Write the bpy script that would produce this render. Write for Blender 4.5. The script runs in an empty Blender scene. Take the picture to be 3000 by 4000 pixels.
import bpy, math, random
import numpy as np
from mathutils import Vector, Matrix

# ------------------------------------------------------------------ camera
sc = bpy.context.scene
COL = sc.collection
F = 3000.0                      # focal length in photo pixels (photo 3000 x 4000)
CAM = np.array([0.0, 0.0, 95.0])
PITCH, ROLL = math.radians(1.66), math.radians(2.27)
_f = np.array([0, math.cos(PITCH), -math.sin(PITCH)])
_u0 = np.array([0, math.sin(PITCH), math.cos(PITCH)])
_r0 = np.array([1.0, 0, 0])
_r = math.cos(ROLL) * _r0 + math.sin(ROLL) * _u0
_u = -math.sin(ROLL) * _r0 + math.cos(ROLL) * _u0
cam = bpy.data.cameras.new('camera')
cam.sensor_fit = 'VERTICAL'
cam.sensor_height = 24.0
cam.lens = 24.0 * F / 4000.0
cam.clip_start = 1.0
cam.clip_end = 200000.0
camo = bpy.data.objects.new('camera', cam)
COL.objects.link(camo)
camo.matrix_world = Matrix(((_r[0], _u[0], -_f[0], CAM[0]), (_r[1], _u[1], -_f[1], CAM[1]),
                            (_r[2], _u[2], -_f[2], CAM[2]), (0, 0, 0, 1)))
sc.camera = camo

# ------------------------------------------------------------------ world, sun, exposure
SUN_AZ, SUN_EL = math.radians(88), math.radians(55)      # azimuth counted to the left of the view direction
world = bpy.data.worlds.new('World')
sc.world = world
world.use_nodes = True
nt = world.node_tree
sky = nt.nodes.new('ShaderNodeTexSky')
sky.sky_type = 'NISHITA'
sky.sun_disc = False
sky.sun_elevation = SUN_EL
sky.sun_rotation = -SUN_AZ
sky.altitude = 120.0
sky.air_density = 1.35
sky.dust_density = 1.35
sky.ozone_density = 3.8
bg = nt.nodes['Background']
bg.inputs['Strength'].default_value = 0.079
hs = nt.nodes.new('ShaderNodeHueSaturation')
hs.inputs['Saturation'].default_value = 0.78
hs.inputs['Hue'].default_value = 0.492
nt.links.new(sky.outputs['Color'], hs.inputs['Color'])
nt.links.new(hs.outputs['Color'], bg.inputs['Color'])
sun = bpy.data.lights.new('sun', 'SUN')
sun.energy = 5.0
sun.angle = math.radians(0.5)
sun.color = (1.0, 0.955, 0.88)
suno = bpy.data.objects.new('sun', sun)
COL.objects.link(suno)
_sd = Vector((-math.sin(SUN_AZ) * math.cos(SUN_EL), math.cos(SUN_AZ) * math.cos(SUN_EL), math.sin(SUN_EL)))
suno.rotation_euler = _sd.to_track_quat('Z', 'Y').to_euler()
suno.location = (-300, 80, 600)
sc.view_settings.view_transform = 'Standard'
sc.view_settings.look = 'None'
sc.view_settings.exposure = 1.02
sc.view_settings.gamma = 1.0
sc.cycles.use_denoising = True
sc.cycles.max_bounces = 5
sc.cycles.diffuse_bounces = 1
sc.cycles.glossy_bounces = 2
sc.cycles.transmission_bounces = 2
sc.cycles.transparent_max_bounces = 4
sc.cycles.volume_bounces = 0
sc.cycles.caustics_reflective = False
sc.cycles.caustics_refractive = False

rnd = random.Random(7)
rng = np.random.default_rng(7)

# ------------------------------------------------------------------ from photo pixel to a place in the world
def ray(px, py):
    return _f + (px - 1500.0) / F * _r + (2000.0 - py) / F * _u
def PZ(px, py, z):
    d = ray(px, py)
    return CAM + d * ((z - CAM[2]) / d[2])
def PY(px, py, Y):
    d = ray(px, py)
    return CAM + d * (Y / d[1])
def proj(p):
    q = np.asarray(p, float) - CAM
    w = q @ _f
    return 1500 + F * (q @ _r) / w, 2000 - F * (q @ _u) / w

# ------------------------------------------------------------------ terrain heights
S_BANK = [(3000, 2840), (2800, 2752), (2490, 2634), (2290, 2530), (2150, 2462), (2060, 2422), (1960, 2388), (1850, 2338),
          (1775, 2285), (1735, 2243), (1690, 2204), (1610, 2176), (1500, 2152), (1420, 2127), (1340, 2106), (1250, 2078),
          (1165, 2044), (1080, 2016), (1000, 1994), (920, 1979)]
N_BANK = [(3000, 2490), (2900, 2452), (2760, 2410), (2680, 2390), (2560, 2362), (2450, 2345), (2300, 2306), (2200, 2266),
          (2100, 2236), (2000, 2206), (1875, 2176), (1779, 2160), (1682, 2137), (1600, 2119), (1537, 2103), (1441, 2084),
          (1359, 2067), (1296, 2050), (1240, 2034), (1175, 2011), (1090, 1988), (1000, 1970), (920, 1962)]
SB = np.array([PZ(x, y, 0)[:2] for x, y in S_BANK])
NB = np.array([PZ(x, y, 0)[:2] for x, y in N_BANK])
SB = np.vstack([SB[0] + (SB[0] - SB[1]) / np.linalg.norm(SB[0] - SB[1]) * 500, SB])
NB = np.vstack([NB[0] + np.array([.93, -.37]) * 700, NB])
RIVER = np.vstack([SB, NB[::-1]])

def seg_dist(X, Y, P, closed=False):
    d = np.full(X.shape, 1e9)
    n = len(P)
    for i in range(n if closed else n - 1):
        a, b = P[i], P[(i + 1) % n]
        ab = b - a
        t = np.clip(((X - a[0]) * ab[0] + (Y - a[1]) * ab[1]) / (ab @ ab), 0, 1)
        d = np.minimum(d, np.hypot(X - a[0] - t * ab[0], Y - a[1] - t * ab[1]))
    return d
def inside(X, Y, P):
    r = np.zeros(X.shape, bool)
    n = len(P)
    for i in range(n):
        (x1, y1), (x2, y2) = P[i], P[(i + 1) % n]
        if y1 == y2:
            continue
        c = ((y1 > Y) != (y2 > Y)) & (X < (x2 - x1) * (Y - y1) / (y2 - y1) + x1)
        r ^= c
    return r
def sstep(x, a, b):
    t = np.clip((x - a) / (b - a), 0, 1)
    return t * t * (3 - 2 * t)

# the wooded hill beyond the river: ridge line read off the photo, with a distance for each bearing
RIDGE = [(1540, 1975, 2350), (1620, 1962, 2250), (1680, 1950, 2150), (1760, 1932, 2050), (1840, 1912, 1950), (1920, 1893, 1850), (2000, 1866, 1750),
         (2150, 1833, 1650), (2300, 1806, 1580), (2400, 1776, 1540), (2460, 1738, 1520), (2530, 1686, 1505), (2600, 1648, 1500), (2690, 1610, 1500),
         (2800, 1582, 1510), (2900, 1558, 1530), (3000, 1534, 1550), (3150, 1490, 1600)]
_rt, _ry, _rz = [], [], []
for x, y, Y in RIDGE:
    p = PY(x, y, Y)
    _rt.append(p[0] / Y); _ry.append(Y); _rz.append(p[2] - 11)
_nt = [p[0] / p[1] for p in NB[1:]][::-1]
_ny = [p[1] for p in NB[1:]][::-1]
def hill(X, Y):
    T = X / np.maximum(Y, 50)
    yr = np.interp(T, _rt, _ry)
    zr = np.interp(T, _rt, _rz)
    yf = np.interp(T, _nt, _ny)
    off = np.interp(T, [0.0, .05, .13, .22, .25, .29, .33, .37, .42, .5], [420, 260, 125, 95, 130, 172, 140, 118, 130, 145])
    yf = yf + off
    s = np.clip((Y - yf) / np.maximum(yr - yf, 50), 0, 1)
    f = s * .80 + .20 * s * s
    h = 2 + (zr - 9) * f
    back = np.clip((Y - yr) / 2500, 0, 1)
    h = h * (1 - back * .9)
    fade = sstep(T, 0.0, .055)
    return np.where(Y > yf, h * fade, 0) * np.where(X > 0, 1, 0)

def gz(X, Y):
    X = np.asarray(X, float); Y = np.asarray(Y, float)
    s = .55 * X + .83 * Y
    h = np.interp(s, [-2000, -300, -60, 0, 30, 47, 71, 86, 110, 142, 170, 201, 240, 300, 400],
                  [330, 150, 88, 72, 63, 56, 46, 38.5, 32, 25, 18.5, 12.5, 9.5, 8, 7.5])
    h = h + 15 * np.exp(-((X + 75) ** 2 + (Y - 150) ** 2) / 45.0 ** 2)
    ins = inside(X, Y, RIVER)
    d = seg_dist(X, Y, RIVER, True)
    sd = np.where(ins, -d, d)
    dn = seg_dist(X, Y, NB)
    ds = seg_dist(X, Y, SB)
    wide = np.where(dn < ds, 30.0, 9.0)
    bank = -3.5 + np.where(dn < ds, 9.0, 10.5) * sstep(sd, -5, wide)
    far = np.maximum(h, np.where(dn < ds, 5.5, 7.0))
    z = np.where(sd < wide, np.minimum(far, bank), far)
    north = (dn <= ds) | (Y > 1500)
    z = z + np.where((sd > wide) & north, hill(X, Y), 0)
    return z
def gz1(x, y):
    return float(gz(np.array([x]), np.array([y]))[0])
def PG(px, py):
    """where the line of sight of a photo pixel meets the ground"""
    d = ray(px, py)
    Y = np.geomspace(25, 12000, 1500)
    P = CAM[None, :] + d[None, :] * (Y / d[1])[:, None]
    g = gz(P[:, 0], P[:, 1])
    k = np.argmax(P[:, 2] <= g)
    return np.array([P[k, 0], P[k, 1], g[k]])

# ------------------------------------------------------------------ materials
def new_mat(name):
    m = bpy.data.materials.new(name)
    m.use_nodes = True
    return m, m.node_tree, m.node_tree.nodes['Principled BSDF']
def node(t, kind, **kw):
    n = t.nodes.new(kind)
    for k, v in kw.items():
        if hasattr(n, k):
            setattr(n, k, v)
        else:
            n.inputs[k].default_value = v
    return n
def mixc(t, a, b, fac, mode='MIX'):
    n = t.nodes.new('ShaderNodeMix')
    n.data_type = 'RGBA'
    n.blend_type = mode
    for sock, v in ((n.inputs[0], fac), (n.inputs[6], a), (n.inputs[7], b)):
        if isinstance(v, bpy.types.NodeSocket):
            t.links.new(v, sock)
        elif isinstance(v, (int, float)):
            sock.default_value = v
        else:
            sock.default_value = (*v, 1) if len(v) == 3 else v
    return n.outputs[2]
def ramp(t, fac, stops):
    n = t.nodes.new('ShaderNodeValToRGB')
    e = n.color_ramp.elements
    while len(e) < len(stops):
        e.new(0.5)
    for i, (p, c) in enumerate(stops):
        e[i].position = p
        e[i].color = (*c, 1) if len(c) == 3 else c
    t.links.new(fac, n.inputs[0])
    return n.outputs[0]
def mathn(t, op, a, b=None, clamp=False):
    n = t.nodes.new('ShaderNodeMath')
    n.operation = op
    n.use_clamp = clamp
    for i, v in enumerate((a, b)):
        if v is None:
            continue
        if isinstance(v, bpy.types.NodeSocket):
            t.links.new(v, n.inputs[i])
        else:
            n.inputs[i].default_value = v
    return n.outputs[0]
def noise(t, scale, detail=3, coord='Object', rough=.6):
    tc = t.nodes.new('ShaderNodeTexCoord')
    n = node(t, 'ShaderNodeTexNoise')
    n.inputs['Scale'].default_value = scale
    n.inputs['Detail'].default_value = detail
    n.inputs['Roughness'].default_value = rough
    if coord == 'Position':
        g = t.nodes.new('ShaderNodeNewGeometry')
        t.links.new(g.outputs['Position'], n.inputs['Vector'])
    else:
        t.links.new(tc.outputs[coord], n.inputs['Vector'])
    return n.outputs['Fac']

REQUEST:
What is needed is an exact copy of the lines from the start of the listing through the line where "from mathutils import Vector, Matrix" sits, please, both end lines included and nothing more.

RESPONSE BELOW:
Write the bpy script that would produce this render. Write for Blender 4.5. The script runs in an empty Blender scene. Take the picture to be 3000 by 4000 pixels.
import bpy, math, random
import numpy as np
from mathutils import Vector, Matrix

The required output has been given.